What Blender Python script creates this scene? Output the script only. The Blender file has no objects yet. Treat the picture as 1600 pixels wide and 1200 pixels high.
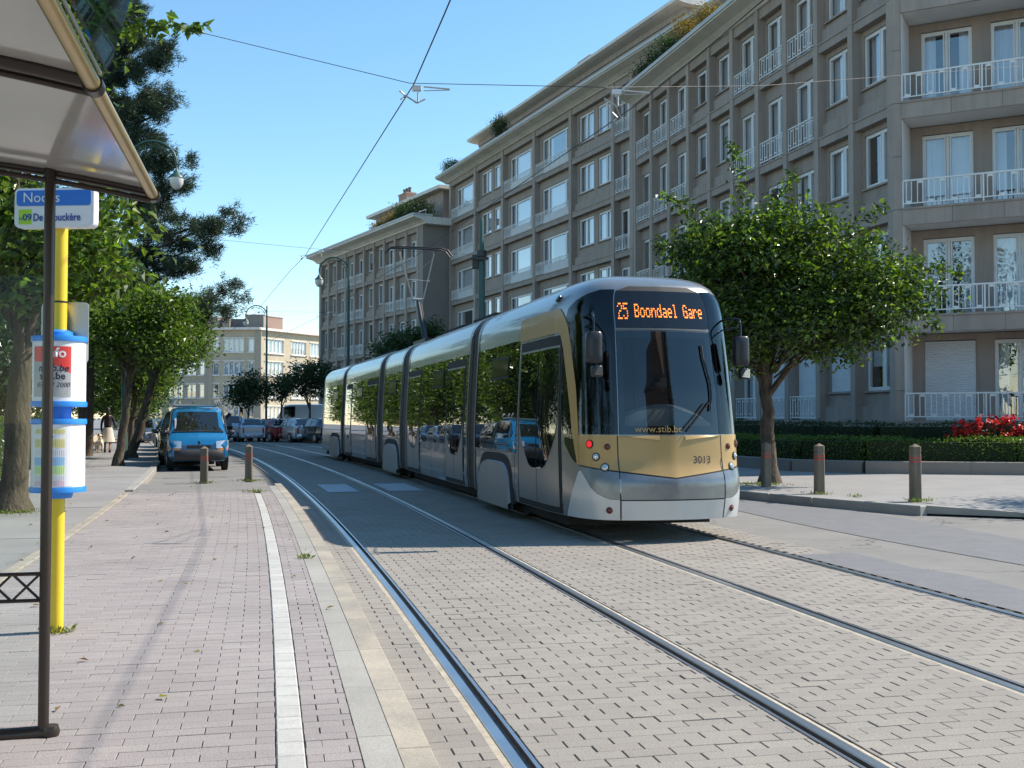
import bpy, bmesh, math, random
import numpy as np
from mathutils import Vector, Matrix
random.seed(7); rng = np.random.default_rng(7)
R = math.radians
sc = bpy.context.scene
COL = sc.collection

# ------------------------------------------------------------------ camera, sky, sun, exposure
CAM_H = 1.48
cd = bpy.data.cameras.new('camera'); cam = bpy.data.objects.new('camera', cd); COL.objects.link(cam)
cam.location = (0, 0, CAM_H); cam.rotation_euler = (R(90 + 1.73), 0, R(0))
cd.sensor_width = 36; cd.lens = 1720 / 1600 * 36; cd.clip_end = 3000; cd.clip_start = .05
sc.camera = cam

SUN = Vector((.95, .27, 1.0)).normalized()
w = bpy.data.worlds.new('World'); sc.world = w; w.use_nodes = True
nt = w.node_tree; nt.nodes.clear()
sky = nt.nodes.new('ShaderNodeTexSky'); sky.sky_type = 'NISHITA'; sky.sun_disc = False
sky.sun_elevation = math.asin(SUN.z); sky.sun_rotation = math.atan2(SUN.x, SUN.y)
sky.air_density = 1.0; sky.dust_density = .0; sky.ozone_density = 2.0; sky.altitude = 50
bg = nt.nodes.new('ShaderNodeBackground'); bg.inputs[1].default_value = .15
wo = nt.nodes.new('ShaderNodeOutputWorld')
hs = nt.nodes.new('ShaderNodeHueSaturation'); hs.inputs['Saturation'].default_value = 1.12; hs.inputs['Hue'].default_value = .488
nt.links.new(sky.outputs[0], hs.inputs['Color']); nt.links.new(hs.outputs[0], bg.inputs[0]); nt.links.new(bg.outputs[0], wo.inputs[0])
sd = bpy.data.lights.new('sun', 'SUN'); sd.energy = 4.7; sd.angle = R(.53); sd.color = (1, .91, .79)
sun = bpy.data.objects.new('sun', sd); COL.objects.link(sun)
sun.rotation_euler = (-SUN).to_track_quat('-Z', 'Y').to_euler(); sun.location = (30, 5, 40)
sc.view_settings.view_transform = 'Standard'; sc.view_settings.look = 'None'
sc.view_settings.exposure = 0.62; sc.view_settings.gamma = 1
sc.cycles.max_bounces = 6; sc.cycles.transparent_max_bounces = 12
sc.cycles.caustics_reflective = False; sc.cycles.caustics_refractive = False

# ------------------------------------------------------------------ materials
def lin(c):
    return tuple(((x / 255) / 12.92 if x / 255 <= .04045 else ((x / 255 + .055) / 1.055) ** 2.4) for x in c)
class NT:
    def __init__(s, name):
        s.m = bpy.data.materials.new(name); s.m.use_nodes = True; s.t = s.m.node_tree; s.t.nodes.clear()
        s.o = s.n('OutputMaterial')
    def n(s, k, **kw):
        x = s.t.nodes.new('ShaderNode' + k)
        for a, b in kw.items(): setattr(x, a, b)
        return x
    def l(s, a, b): s.t.links.new(a, b)
def _coords(T, sp, scale):
    tc = T.n('TexCoord'); src = tc.outputs['Object']
    if sp == 'world':
        g = T.n('NewGeometry'); src = g.outputs['Position']
    mp = T.n('Mapping'); mp.inputs['Scale'].default_value = scale; T.l(src, mp.inputs[0]); return mp.outputs[0]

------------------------

_EXERCISE_
Write out the material above again, word for word, minus its pictures.

_OUTPUT_
What Blender Python script creates this scene? Output the script only. The Blender file has no objects yet. Treat the picture as 1600 pixels wide and 1200 pixels high.
import bpy, bmesh, math, random
import numpy as np
from mathutils import Vector, Matrix
random.seed(7); rng = np.random.default_rng(7)
R = math.radians
sc = bpy.context.scene
COL = sc.collection

# ------------------------------------------------------------------ camera, sky, sun, exposure
CAM_H = 1.48
cd = bpy.data.cameras.new('camera'); cam = bpy.data.objects.new('camera', cd); COL.objects.link(cam)
cam.location = (0, 0, CAM_H); cam.rotation_euler = (R(90 + 1.73), 0, R(0))
cd.sensor_width = 36; cd.lens = 1720 / 1600 * 36; cd.clip_end = 3000; cd.clip_start = .05
sc.camera = cam

SUN = Vector((.95, .27, 1.0)).normalized()
w = bpy.data.worlds.new('World'); sc.world = w; w.use_nodes = True
nt = w.node_tree; nt.nodes.clear()
sky = nt.nodes.new('ShaderNodeTexSky'); sky.sky_type = 'NISHITA'; sky.sun_disc = False
sky.sun_elevation = math.asin(SUN.z); sky.sun_rotation = math.atan2(SUN.x, SUN.y)
sky.air_density = 1.0; sky.dust_density = .0; sky.ozone_density = 2.0; sky.altitude = 50
bg = nt.nodes.new('ShaderNodeBackground'); bg.inputs[1].default_value = .15
wo = nt.nodes.new('ShaderNodeOutputWorld')
hs = nt.nodes.new('ShaderNodeHueSaturation'); hs.inputs['Saturation'].default_value = 1.12; hs.inputs['Hue'].default_value = .488
nt.links.new(sky.outputs[0], hs.inputs['Color']); nt.links.new(hs.outputs[0], bg.inputs[0]); nt.links.new(bg.outputs[0], wo.inputs[0])
sd = bpy.data.lights.new('sun', 'SUN'); sd.energy = 4.7; sd.angle = R(.53); sd.color = (1, .91, .79)
sun = bpy.data.objects.new('sun', sd); COL.objects.link(sun)
sun.rotation_euler = (-SUN).to_track_quat('-Z', 'Y').to_euler(); sun.location = (30, 5, 40)
sc.view_settings.view_transform = 'Standard'; sc.view_settings.look = 'None'
sc.view_settings.exposure = 0.62; sc.view_settings.gamma = 1
sc.cycles.max_bounces = 6; sc.cycles.transparent_max_bounces = 12
sc.cycles.caustics_reflective = False; sc.cycles.caustics_refractive = False

# ------------------------------------------------------------------ materials
def lin(c):
    return tuple(((x / 255) / 12.92 if x / 255 <= .04045 else ((x / 255 + .055) / 1.055) ** 2.4) for x in c)
class NT:
    def __init__(s, name):
        s.m = bpy.data.materials.new(name); s.m.use_nodes = True; s.t = s.m.node_tree; s.t.nodes.clear()
        s.o = s.n('OutputMaterial')
    def n(s, k, **kw):
        x = s.t.nodes.new('ShaderNode' + k)
        for a, b in kw.items(): setattr(x, a, b)
        return x
    def l(s, a, b): s.t.links.new(a, b)
def _coords(T, sp, scale):
    tc = T.n('TexCoord'); src = tc.outputs['Object']
    if sp == 'world':
        g = T.n('NewGeometry'); src = g.outputs['Position']
    mp = T.n('Mapping'); mp.inputs['Scale'].default_value = scale; T.l(src, mp.inputs[0]); return mp.outputs[0]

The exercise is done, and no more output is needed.